Today’s note is a little different. It’s essentially a direct letter to Evan Greenberg that I am sharing with the rest of you. You may have seen reporting that Chubb approached AIG about a takeover. As I’m sure you all know, Evan has deep personal ties to AIG as it’s the family legacy and there is a natural instinct to want to right the wrongs of the past.

Which is precisely why Chubb shouldn’t do it. To misquote Michael Corleone, “it’s not business. It’s strictly personal.”

Dear Evan,

Don’t do it. Maybe 15 years ago it would have made sense. Not today. It’s time to let go.

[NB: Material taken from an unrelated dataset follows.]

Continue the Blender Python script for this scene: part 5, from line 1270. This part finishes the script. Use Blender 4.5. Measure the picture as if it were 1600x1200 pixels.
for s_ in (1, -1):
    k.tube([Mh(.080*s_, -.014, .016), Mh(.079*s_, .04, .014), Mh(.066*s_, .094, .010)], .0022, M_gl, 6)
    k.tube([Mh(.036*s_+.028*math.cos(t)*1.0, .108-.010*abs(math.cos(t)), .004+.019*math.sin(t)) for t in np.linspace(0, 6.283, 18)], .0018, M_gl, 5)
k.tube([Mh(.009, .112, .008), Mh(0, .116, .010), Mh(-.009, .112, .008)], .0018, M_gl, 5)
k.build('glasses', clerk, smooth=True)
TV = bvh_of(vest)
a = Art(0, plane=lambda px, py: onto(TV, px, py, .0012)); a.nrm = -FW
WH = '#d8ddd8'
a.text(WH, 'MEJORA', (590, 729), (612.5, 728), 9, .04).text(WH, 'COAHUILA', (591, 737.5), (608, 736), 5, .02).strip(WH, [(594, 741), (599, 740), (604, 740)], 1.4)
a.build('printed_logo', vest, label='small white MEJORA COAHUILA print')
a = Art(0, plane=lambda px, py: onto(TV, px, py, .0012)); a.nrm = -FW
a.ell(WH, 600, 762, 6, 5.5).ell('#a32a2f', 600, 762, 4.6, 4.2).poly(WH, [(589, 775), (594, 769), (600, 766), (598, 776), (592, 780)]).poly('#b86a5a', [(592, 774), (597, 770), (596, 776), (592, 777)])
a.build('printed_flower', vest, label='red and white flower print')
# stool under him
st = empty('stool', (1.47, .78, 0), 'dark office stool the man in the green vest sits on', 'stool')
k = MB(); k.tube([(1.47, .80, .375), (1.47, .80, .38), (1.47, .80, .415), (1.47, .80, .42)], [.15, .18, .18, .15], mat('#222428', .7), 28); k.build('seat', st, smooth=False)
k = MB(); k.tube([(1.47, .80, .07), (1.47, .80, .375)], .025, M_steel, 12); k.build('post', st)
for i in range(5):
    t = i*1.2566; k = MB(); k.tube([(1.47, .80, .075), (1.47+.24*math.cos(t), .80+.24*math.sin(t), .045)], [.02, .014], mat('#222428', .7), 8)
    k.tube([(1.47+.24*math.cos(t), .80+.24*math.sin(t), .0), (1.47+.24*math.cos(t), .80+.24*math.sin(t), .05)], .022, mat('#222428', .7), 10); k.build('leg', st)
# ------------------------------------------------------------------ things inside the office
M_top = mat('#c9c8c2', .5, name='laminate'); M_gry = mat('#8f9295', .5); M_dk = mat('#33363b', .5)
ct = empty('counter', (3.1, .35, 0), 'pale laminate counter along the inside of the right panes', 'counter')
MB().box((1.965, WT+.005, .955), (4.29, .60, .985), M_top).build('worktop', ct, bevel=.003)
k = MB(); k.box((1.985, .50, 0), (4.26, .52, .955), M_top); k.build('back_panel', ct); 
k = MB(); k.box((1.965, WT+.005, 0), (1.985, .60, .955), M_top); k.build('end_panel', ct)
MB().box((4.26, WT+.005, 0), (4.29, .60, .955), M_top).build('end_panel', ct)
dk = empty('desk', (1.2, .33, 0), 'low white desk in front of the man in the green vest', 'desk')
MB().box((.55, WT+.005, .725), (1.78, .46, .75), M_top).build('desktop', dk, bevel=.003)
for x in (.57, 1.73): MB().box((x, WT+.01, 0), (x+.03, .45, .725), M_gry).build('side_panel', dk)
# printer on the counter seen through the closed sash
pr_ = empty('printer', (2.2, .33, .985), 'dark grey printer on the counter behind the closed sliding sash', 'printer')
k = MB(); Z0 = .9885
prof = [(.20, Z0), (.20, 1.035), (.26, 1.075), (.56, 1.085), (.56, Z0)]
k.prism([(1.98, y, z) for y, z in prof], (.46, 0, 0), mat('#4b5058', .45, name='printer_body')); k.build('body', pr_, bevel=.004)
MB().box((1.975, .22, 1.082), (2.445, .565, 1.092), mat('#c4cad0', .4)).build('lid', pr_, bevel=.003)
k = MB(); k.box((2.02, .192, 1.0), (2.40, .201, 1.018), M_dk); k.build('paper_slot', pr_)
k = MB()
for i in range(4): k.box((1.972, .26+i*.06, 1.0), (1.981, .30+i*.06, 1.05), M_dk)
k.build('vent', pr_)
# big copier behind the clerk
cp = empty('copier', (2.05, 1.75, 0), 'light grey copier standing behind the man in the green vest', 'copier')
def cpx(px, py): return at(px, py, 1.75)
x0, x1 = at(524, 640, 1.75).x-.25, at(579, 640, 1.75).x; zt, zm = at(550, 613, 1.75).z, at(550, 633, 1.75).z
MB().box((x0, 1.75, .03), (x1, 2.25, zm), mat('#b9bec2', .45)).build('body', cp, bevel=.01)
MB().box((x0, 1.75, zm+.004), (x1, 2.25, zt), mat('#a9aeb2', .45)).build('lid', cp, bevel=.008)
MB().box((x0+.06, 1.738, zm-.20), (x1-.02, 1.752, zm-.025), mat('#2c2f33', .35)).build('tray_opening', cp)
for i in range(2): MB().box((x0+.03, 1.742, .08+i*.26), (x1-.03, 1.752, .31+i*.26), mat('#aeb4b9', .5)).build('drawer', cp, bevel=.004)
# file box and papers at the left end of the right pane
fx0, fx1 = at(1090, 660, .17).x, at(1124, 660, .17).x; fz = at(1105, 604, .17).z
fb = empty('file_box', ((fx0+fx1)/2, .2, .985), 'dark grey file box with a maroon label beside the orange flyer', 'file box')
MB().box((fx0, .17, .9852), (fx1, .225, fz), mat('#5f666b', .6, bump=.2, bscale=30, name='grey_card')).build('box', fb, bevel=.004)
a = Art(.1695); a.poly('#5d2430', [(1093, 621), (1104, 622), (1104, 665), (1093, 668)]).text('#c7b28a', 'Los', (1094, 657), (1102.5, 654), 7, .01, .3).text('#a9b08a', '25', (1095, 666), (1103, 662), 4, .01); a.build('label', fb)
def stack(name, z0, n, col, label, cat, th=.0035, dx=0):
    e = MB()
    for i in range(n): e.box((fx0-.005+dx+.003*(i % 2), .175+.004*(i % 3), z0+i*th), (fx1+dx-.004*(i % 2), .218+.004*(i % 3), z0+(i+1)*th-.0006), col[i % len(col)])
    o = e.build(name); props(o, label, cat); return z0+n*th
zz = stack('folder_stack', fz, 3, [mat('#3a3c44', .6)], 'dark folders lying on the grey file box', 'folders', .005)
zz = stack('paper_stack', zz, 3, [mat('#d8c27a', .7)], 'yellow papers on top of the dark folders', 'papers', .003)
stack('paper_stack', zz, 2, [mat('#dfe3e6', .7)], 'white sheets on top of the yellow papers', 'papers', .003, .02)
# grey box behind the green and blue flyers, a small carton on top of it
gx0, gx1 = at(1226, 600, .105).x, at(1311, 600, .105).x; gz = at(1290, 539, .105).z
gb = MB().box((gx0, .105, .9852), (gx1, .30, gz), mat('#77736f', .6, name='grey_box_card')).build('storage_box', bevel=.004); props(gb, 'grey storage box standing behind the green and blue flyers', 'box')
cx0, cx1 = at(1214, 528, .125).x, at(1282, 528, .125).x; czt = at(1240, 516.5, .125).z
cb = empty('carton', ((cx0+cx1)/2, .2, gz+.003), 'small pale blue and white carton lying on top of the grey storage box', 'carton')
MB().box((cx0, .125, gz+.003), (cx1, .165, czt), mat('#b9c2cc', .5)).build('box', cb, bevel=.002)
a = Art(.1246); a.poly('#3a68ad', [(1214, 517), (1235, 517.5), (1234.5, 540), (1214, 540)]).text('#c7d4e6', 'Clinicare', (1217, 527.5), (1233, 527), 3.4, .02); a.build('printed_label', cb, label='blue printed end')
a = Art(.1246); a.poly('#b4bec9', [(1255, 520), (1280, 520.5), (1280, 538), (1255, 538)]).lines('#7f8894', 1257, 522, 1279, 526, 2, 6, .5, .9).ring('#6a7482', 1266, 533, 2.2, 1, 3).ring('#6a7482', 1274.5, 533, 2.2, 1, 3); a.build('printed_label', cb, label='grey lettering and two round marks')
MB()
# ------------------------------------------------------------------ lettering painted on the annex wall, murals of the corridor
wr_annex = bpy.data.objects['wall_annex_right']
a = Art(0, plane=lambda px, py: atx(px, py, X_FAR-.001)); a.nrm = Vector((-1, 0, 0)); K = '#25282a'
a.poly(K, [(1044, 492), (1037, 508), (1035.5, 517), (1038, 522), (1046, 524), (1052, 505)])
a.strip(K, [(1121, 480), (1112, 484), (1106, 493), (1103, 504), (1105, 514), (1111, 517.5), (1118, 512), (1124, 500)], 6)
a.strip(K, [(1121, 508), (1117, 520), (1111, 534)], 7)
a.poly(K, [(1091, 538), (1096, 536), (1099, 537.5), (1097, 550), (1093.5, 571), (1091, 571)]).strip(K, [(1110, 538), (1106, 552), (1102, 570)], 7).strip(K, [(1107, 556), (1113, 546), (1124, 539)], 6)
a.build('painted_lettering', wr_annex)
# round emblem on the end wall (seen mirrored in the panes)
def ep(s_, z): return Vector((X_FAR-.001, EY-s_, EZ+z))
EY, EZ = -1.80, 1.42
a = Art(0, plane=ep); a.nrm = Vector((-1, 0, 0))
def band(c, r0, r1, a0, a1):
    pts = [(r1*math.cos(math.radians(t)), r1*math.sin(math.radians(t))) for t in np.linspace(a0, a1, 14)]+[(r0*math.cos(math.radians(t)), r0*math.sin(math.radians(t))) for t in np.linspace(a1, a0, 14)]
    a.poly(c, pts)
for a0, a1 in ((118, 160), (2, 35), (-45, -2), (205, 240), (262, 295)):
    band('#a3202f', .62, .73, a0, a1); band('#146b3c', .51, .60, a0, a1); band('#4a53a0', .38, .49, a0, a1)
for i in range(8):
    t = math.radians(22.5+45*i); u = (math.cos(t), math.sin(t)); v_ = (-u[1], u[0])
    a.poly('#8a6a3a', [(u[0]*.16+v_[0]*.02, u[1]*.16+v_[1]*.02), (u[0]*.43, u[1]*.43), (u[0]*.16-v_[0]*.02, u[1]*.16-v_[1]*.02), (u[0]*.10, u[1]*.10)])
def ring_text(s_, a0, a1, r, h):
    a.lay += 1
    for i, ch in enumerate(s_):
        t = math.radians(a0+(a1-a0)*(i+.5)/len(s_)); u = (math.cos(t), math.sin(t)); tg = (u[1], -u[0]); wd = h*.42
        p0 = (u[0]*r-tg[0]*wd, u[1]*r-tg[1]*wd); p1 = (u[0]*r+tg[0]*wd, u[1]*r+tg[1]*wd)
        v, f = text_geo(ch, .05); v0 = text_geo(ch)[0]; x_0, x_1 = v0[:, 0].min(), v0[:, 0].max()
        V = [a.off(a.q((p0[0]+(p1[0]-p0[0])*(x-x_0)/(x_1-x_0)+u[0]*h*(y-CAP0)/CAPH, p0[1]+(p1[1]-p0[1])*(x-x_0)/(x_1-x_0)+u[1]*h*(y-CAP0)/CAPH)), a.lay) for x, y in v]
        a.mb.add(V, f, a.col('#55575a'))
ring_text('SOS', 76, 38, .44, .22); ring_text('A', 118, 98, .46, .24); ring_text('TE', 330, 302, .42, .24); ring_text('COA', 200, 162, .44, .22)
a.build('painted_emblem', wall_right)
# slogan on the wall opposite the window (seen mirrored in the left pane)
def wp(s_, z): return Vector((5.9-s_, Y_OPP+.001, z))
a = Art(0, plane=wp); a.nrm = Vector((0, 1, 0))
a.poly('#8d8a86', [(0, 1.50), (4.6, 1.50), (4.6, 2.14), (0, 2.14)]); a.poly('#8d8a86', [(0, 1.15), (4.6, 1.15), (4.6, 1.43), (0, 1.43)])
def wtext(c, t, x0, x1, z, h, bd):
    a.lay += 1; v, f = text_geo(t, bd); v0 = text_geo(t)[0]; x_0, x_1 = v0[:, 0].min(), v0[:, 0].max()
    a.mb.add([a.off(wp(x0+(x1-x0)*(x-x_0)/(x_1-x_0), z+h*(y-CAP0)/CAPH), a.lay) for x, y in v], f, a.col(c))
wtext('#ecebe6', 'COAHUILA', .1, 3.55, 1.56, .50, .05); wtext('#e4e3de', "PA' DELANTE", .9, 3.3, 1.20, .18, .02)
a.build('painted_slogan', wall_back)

You’ve already won. You built a better AIG. You’ve taken all the good accounts you wanted from them and then some. What’s left is the stuff you didn’t want (or maybe you wanted, but not at the price they would write it at).

What is there to gain? I’ll tell you what. A giant headache. While AIG has made a lot of progress, it’s still bogged down with legacy deadweight that can’t be undone. The amount of management time that will be wasted administering the resolution of the sins of the past is not a good use of your team’s talent.

What do you hope to accomplish? Restoring AIG to its past glory? That’s not going to happen. The company doing business as AIG today is so dramatically different from the one you grew up in that you might say it’s “AIGINO”, as in “AIG in name only”.

There’s not even a 70 Pine to go back to. It’s been turned into condos!

If we’re being honest, the closest thing that exists to the AIG of old is the one where you work everyday. You should be very proud of that. Don’t let a desire to relive the past drag down what you’ve created.

And to state the obvious, no, this would not be a deal like Ace where you adopt the target’s name. If you bought AIG, the name would die, so there is no sentimental benefit to buying it.

If, conversely, your goal is to kill the name so you don’t have to be reminded what a sad imitation of its past glory it has become, I guess that’s a reason, but not a very good one. Don’t let them live rent free in your head.

Some have speculated this would be no more than an unemotional financial deal given the discrepancy in valuations between the two companies. But the reason for that discrepancy is the massive difference in ROEs.

Buying a low return company for a low valuation doesn’t, in and of itself, create value. There are two ways it is possible to create value but neither seem to apply here.

First, something about being part of Chubb could help AIG grow by getting better access to business. While there is some reason to believe this, the problem is, given the large overlap in distribution, AIG would likely get that business from…Chubb!

As noted, if Chubb wanted AIG’s in force, they could easily acquire it organically by matching AIG’s price. No buyer is saying they prefer AIG paper to Chubb’s at the same terms. If the thought is replacing AIG’s paper will let you raise the price, well, maybe in some cases, but in others the broker will move it away to someone who will match AIG’s rate.

The second possible rationale is massive cost cutting. OK, sure, that seems reasonable, until you consider how much cost cutting has been done at AIG already over the last 15 years in an attempt to meet investor expectations.

And even if you can assign most of the accounts to Chubb employees and not bring over even one underwriter from AIG, what about the legacy systems? Have fun trying to integrate their historical data with what your underwriters are used to having available!

But the bigger issue with the cost cutting thesis is a lot of the revenue would get cut too. If we’re being honest, the expected retention of AIG accounts should probably be similar to the assumptions for a renewal rights deal.

This isn’t one of those “we’ll keep 80% of the premium but only take on half the costs” deals. If you realistically keep only 1/3 of the premium and say 1/4 of the cost, is that really exciting enough to deal with all the disruption? No, thank you!

Also, don’t forget you’d be buying into legacy reserves that have historically developed poorly and you’d have to allocate a chunk of the purchase price to buying a new ADC for that so you can sleep better.

The only other rationale I have is if the goal is to remove a weaker competitor from the market which would improve pricing and thus, in theory, pay for itself. Perhaps, but let someone else buy them then! Let another competitor be distracted with the headaches of integration, selling off units that don’t fit, etc. while you still participate in the benefit from the rationalized market.

At the end of the day, Evan, this feels like a vanity deal. The goal is to conquer the “imposters” who call themselves AIG and return it to the Greenberg family. That’s a nice plot for a HBO series, but it’s bound to disappoint in the real world.

Acquiring AIG would be the antithesis of Ace-Chubb. Instead of adding crown jewels you didn’t have access to at Ace, you would be going down market on a fixer upper that several other remodelers abandoned in frustration. It adds no meaningful capabilities or interesting markets. It’s just a scale play with some unappealing side effects.

If you’re really looking for something to acquire that is far more digestible, has made more progress in its turnaround, has ex-Chubb people in charge who would understand your culture, and brings less complicated legacy businesses, there is another cheap three letter insurer you can target.

Call the Tisch family and see if they’re open to doing something with CNA.